Playing with the electrons most decidedly is like a British mystery novel or movie. Not unlike Murder on the Orient Express -- they all did it!
A couple of huge clues were totally missed by me in the resolution of a problem, and this also links back to the need to document everything. But 1st a bit of stage setting.
The above cool looking commercial SSB Transceiver was built by a company in Canada by the name of Spilsbury Tindal. It is all solid-state with 4 crystal channels operating in the 2 -10 MHz range.
Inside is a Collins 455kHz Mechanical Filter and a Motorola RF Transistor good for about 15 watts. This was a 1970's built radio. It was single conversion with a 455kHz IF, thus even making it to 10MHz involved a very large pair of cojones! [With such a low IF and single conversion as you go higher in frequencies images ARE a problem.]
The four crystal channels could be simplex (same frequency for Transmit and Receive) or entirely different. Internal to the set were a battery box and even a wire antenna. The primary market was the Canadian logging and mining industries. These often show up on eBay but command a pretty hefty price.
Of course, getting one would limit you to 80, 60 or 40M. But with a bit of Juliano Magic, the crystal approach could be changed over to the Arduino and Si-5351. Were you anchored down to keeping it stock then I would opt for four channels on 60M. Documentation and schematics exist on the Internet. So, the other option is to scratch build one. I did although not pure Spilsbury Tindal -- not even close!
This unit was built about two years ago but had some issues. The 1st notable point is the use of the ILI9341 2.2-inch display. This same code will work with the 4-inch display which would consume the whole front panel. If you are thinking Color TFT - get the ILI9341. A series of voltage dropping resistors takes care of the level shifting to the display.
Now to the mystery -- it just didn't sound proper on receive or transmit. The first test was to switch back and forth between LSB and USB. I added the two-sideband selection in the event I would make this into a 20/40M rig. A switch and a couple of added BPF and LPF filters and some relays would make that happen.
With any properly operating transceiver, switching sidebands should not make a huge (if any) difference in background noise. Such a state means you have the proper Carrier Oscillator frequencies, and these are placed on the filter slope at the right location. A non-symmetrical filter might result in frequencies that are not equally spaced from the filter center frequency i.e. not +/- 1500 Hz.
My replica uses a 9 MHz commercial filter and when you switched sidebands there was a huge difference. Initially, I had the LO at 23MHz and with a 9 MHz IF nets 14 MHz. LSB sounded stronger than USB and USB sounded pinched. I checked the code and the BFO frequencies were correct for that filter. So, my jump to the gun thought was a bad filter.
The next step was to install a new filter -- two wires and two nuts. Same problem. Then I tried a test where the LO was now at 5 MHz and thus what was USB was now LSB and the reverse.
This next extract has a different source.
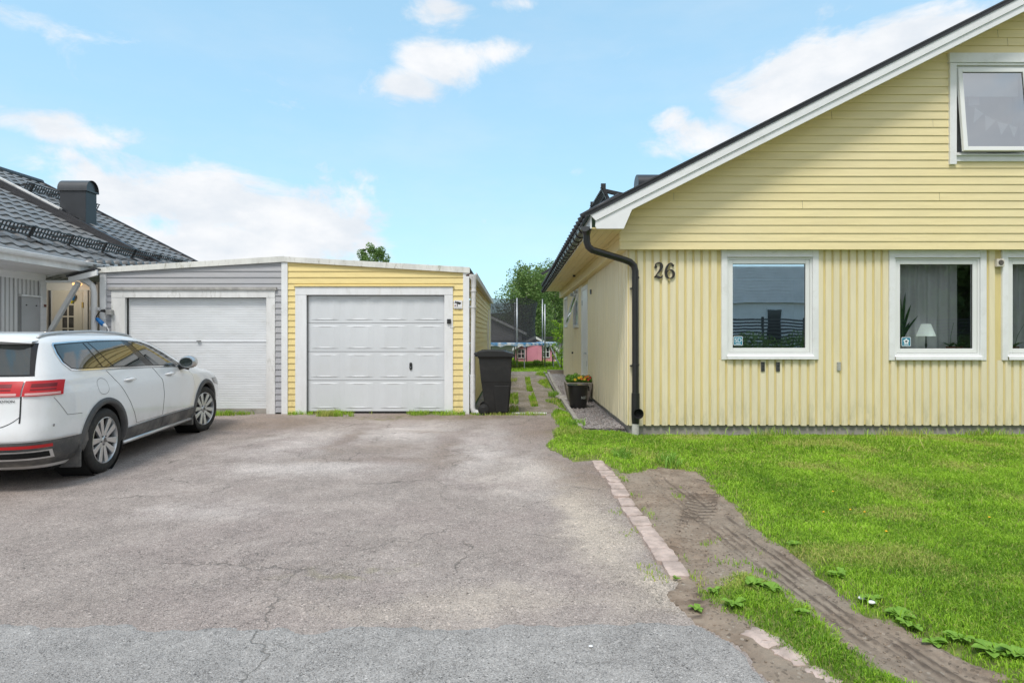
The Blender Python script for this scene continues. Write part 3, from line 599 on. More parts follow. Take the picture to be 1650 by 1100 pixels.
def lap(name, u0, u1, z0, z1, pitch, f3, mat, parent, planes=(), holes=(), dmax=.016, dmin=.003, jit=0.0012):
    """horizontal lap boards; f3(u,d,z) gives the 3D point at depth d in front of the wall"""
    m = MB(); zs = z0; r = random.Random(int(abs(u0) * 100 + z1 * 10))
    while zs < z1 - 1e-4:
        ze = min(zs + pitch, z1); j = r.uniform(-jit, jit)
        cuts = sorted({zs, ze} | {h for q in holes for h in (q[2], q[3]) if zs + 1e-3 < h < ze - 1e-3})
        for a, b in zip(cuts[:-1], cuts[1:]):
            jn = random.Random(int(zs * 1000)).uniform(.6, 3.4) + u0; js = [jn + 3.9 * q_ for q_ in range(4)] if int(zs * 1000) % 5 == 0 else []; sl2 = []
            for (s0, s1) in spans(u0, u1, a, b, holes):
                e_ = [s0] + [x for j_ in js if s0 + .1 < j_ < s1 - .1 for x in (j_ - .0018, j_ + .0018)] + [s1]; sl2 += [(e_[q_], e_[q_ + 1]) for q_ in range(0, len(e_), 2)]
            for (s0, s1) in sl2:
                poly = clip_poly([(s0, a), (s1, a), (s1, b), (s0, b)], planes)
                if not poly: continue
                d = lambda z: dmin + (dmax + j - dmin) * (1 - (z - zs) / pitch)
                m.add([f3(u, d(z), z) for u, z in poly], [tuple(range(len(poly)))])
                if a == zs:
                    lo = [p for p in poly if abs(p[1] - a) < 1e-6]
                    if len(lo) >= 2:
                        ua, ub = min(p[0] for p in lo), max(p[0] for p in lo)
                        m.quad(f3(ua, d(a), a), f3(ub, d(a), a), f3(ub, 0, a), f3(ua, 0, a))
        zs = ze
    return m.build(name, mat, parent, fix=False)
def sheet(m, u0, u1, z0, z1, f3, holes=(), d=0.0):
    cz = sorted({z0, z1} | {h for q in holes for h in (q[2], q[3]) if z0 < h < z1})
    for a, b in zip(cz[:-1], cz[1:]):
        for (s0, s1) in spans(u0, u1, a, b, holes): m.quad(f3(s0, d, a), f3(s1, d, a), f3(s1, d, b), f3(s0, d, b))
def vboards(name, u0, u1, z0, z1, pitch, wid, f3, mat, parent, holes=(), d=.020, phase=0.0):
    """raised vertical boards with bevelled sides"""
    m = MB(); u = u0 + phase; r = random.Random(3)
    while u + wid <= u1 + 1e-6:
        uc = u + wid / 2; cuts = [(z0, z1)]
        for (h0, h1, k0, k1) in holes:
            if h0 - wid * .35 < uc < h1 + wid * .35:
                cuts = [c for s in cuts for c in ((s[0], min(s[1], k0)), (max(s[0], k1), s[1])) if c[1] - c[0] > .01]
        dd = d + r.uniform(-.003, .003); ju = r.uniform(-.002, .002); zb = r.uniform(-.004, .004)
        for (a, b) in cuts:
            if a == z0: a += zb
            p = [(u + ju, 0), (u + ju + .004, dd), (u + ju + wid - .004, dd), (u + ju + wid, 0)]
            vs = [f3(x, y, z) for z in (a, b) for x, y in p]
            m.add(vs, [(0, 1, 5, 4), (1, 2, 6, 5), (2, 3, 7, 6), (0, 3, 2, 1)])
        u += pitch
    return m.build(name, mat, parent, fix=False)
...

A most interesting outcome -- USB was now strong and LSB sounded pinched.
Then a small light in the tunnel led me to another possibility and one often is the last thought or never looked at all. I cruised up to 15.0 MHz to listen to WWV. I was receiving WWV at 14.998.8 MHz. The frequency was off by 1.2 kHz. The Carrier Boards for the Si-5351 have either a 25MHz or 27MHz reference crystal that must be calibrated to get the proper frequencies generated. You dial in 15MHz, and you receive (or transmit) on 15MHz when all is calibrated.
Failure to calibrate the Si5351 with a proper correction factor for the on-board crystal means all three clocks will be generating improper frequencies. The code may say one thing but what results will actually be different without a proper correction factor.
There are many references on the internet as to how to properly calibrate including a software routine. In thinking back some two years ago, I seem to remember I had smoked the Si5351 board which had been calibrated but the replacement was not.
My calibration process is to use my SDR radios where I sample CLK0 and adjust the correction factor in the sketch so what frequency that is being called up matches what I see on the SDR -- that can get me to about 1Hz. Sometimes on purpose I leave it at 20Hz off -- just so the FLEX guys can tell me I am 20Hz low. A few trial runs will get you the right calibration.
So, a calibration of the replaced Si5351 resulted in that switching sidebands has no change in background noise and when you tune 15MHz WWV --the rig reads 15MHz. Mystery solved with a culprit not 1st on the list to check.
TYGNYB!
73's
Pete N6QW
PS. When I searched the Internet for a calibration routine, I found a website that had the process. When I went to copy the link --it was on one of my own websites. Scary is a good word.